I always thought that this monument was about trying to get over this question of guilt. Whenever I come here, I arrive feeling like an American. But by the time I leave, I feel like a Jew. And why is that? Because Germans go out of their way -- because I am a Jew -- to make me feel good. And that makes me feel worse. I can't deal with it. Stop making me feel good. If you are anti-Semitic, fine. If you don't like me personally, fine. But deal with me as an individual, not as a Jew. I would hope that this memorial, in its absence of guilt-making, is part of the process of getting over that guilt. You cannot live with guilt. If Germany did, then the whole country would have to go to an analyst. I don't know how else to say it.
SPIEGEL ONLINE: The monument is specifically devoted to remembering the Jews who died in the Holocaust. Do you think it's right that the other groups victimized in the Holocaust are excluded from this monument?
Eisenman: Yes, I do. I changed my mind on that a few months ago. The more I read about World War II history, the more I realized that the worse the war went in Russia, the more Jews were killed by the Nazis. When the Nazis realized they couldn't defeat the Bolshevists, they made sure they got the Jews. Now I think it's fine that the project is just for the Jews.
SPIEGEL ONLINE: But now there is the danger that all other groups will want a monument and Berlin will turn into a city of memorials.

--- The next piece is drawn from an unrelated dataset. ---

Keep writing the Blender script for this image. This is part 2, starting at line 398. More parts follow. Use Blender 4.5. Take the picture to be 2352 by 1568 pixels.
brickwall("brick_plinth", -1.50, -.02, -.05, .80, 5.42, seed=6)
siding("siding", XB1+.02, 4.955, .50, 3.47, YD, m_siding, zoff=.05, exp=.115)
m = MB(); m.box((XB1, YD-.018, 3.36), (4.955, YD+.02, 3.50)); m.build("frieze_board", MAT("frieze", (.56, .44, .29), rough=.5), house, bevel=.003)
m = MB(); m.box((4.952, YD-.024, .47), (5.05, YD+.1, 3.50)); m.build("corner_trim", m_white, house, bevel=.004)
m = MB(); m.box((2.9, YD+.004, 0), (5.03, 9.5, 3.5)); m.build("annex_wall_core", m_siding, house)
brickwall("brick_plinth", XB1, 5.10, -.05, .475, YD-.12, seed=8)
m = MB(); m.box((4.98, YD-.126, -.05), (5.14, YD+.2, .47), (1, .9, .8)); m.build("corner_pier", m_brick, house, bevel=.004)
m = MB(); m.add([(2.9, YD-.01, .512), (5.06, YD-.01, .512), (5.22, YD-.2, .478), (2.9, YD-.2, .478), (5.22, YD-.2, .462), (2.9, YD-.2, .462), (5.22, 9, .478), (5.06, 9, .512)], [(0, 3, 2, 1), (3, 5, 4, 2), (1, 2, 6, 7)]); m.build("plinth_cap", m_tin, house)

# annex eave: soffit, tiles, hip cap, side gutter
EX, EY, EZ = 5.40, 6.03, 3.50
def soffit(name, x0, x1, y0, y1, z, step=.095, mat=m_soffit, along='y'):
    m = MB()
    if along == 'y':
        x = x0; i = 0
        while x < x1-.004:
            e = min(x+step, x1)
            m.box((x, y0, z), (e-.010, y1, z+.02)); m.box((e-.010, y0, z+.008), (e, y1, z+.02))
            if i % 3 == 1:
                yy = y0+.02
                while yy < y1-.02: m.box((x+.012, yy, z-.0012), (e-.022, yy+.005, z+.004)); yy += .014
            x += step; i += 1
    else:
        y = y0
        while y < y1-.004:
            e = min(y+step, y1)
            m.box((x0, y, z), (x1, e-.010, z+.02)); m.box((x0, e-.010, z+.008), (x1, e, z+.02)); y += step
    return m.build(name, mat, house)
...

Eisenman: I don't know about that. I'm certainly not going to do another one. I'm not into doing these monuments.
SPIEGEL ONLINE: You're project was originally chosen in 1999 from among hundreds of proposals. What was the most difficult part of the six years that have elapsed since then?
Eisenman: The project was heavily politicized. And knowing how to deal with the political process was difficult for me. I am an American and I don't fully understand the sensitivity or the sense of humor that operates in this country. Sometimes it has been difficult to know how to maneuver. There were a lot of problems and if you sit in a room with 20 politicians of different colors around a table, each one of them has to speak. That's a beautiful thing, but also very tedious. In the end, there is no such thing as a pure client who gives you totally free reign. And the best clients in the world are the people who cause you to struggle.
SPIEGEL ONLINE: Now that the monument is finished and open to the public, it probably won't be long before the first swastika is sprayed onto the monument.
Eisenman: Would that be a bad thing? I was against the graffiti coating from the start. If a swastika is painted on it, it is a reflection of how people feel. And if it remains there, it is a reflection of how the German government feels about people painting swastikas on the monument. That is something I have no control over. When you turn a project over to clients, they do with it what they want -- it's theirs and they occupy your work. You can't tell them what to do with it. If they want to knock the stones over tomorrow, honestly, that's fine. People are going to picnic in the field. Children will play tag in the field. There will be fashion models modeling there and films will be shot there. I can easily imagine some spy shoot 'em ups ending in the field. What can I say? It's not a sacred place.
SPIEGEL ONLINE: Do you have a favorite monument?
Eisenman: Actually, I'm not that into monuments. Honestly, I don't think much about them. I think more about sports.